Dominican economy accumulates average growth of 5.1%, says Central Bank
Central Bank Headquarters
Santo Domingo—The Central Bank of the Dominican Republic (BCRD), in the interest of keeping economic agents and the public opinion in general duly informed and as part of its institutional commitment to transparency and timely disclosure of data under its responsibility, informs the preliminary results of economic activity as of September 2024.
The monthly indicator of economic activity (IMAE) registered an expansion of 4.7% during September of this year, accumulating an average inter-annual growth of 5.1% from January to September 2024.
This performance has taken place in an environment of price stability, in which inflation has remained in the lower part of the target range of 4.0 % ± 1.0 % this year. The monetary and fiscal policies implemented have allowed us to overcome the risk factors for the Dominican economy’s performance in a timely manner.

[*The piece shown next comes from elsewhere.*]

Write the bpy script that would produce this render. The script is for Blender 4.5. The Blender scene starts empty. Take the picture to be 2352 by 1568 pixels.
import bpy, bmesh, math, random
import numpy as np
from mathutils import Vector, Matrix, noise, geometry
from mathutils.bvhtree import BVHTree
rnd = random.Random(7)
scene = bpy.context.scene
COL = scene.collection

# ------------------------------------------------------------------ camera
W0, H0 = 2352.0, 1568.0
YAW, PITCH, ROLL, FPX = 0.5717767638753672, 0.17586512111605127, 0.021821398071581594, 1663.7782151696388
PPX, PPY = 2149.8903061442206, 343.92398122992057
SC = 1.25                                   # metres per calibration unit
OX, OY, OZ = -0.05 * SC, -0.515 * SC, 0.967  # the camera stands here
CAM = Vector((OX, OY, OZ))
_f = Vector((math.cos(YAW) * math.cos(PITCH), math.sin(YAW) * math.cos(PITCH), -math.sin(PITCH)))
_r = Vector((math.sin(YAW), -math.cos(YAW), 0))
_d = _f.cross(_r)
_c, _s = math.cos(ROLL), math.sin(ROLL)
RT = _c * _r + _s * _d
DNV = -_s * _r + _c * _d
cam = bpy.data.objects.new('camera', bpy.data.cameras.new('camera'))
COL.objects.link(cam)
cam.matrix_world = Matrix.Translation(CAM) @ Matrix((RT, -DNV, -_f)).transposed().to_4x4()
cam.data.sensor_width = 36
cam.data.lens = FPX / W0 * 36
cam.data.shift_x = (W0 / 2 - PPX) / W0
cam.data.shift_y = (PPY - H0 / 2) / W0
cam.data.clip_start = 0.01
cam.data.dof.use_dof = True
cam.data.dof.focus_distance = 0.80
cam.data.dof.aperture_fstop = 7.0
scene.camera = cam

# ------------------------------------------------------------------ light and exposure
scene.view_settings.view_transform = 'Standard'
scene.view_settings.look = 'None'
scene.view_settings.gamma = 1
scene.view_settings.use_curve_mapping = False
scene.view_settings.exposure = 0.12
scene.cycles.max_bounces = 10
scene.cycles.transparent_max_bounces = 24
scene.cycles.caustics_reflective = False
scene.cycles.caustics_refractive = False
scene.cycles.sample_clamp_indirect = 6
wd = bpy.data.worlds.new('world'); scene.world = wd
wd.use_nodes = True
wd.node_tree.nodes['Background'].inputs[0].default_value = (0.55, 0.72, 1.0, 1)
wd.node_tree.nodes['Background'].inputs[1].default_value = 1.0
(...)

In this sense, it is essential to point out that the trajectory observed by the economic activity shows the resilience of the national productive apparatus in the current global context, in which the expectations of economic agents have been affected by the uncertainty associated with the geopolitical conflicts in the Middle East and Eastern Europe.
Despite the global outlook, the United States of America (USA), the country’s main trading partner, presented a year-on-year growth of 2.7% in the third quarter of 2024. Year-on-year inflation stood at 2.4 % in September, showing a soft landing towards its target.
Meanwhile, the Federal Reserve decided at its most recent meeting in September to reduce its benchmark interest rate by 50 basis points (bps) and is expected to continue lowering it in the remaining period of 2024. In this context, the International Monetary Fund (IMF) revised its growth projection for 2024 at 2.8 %, an increase of 0.2 percentage points.
In addition, the expansion of the IMAE in January-September places the Dominican Republic as the economy with the highest inter-annual increase concerning its Latin American peers, according to the latest information available to date published by the countries.
Likewise, this result aligns with the forecasts of different international organizations and the government’s inter-institutional macroeconomic framework, whose projections point to an expansion of around 5.0% and place the country as the leader in economic activity growth in the region by the end of 2024.
The inter-annual variation of 5.1 % in January-September 2024 is due to the performance of activities such as construction (4.4 %) and free trade zone manufacturing (6.5 %), highlighting that exports under this regime amounted to US$6,404.1 million in the referred period. Likewise, service activities as a whole showed an accumulated increase of 5.3% concerning the same period of the previous year, among which financial intermediation (7.9%), hotels, bars and restaurants (6.3%), transportation and storage (5.9%), real estate and rental activities (5.7%) and communications (5.1%) stand out.
Concerning financial intermediation, this activity presented an inter-annual increase in its real aggregate value of 7.9 % in January-September, influenced by the 16.2 % expansion of credit granted to the private sector in local currency, equivalent to RD$309,554.3 million additional for September of the previous year.
An important aspect to highlight is that although mining recorded an average inter-annual variation of -6.1 % in January-September, this activity presented a positive result in August by 8.5 % and September by 16.9 %, sustained by the increase in gold production in the country’s main deposit.
Regarding construction, this sector showed an inter-annual variation of 4.4% in the January-September period, reflected in the increase in sales volumes of the main inputs used in developing infrastructure works.
The added value of the hotels, bars, and restaurants activity experienced an inter-annual variation of 6.3 % in January-September, which has been significantly influenced by passengers’ arrivals through the different airport terminals. By the end of this year, some 8.5 million tourists are expected to arrive.
Finally, the Dominican economy is in an excellent position to maintain a growth rate around its potential, considering the strength of its macroeconomic fundamentals, the resilience of the productive sectors, and the improvement in country risk indicators in international markets.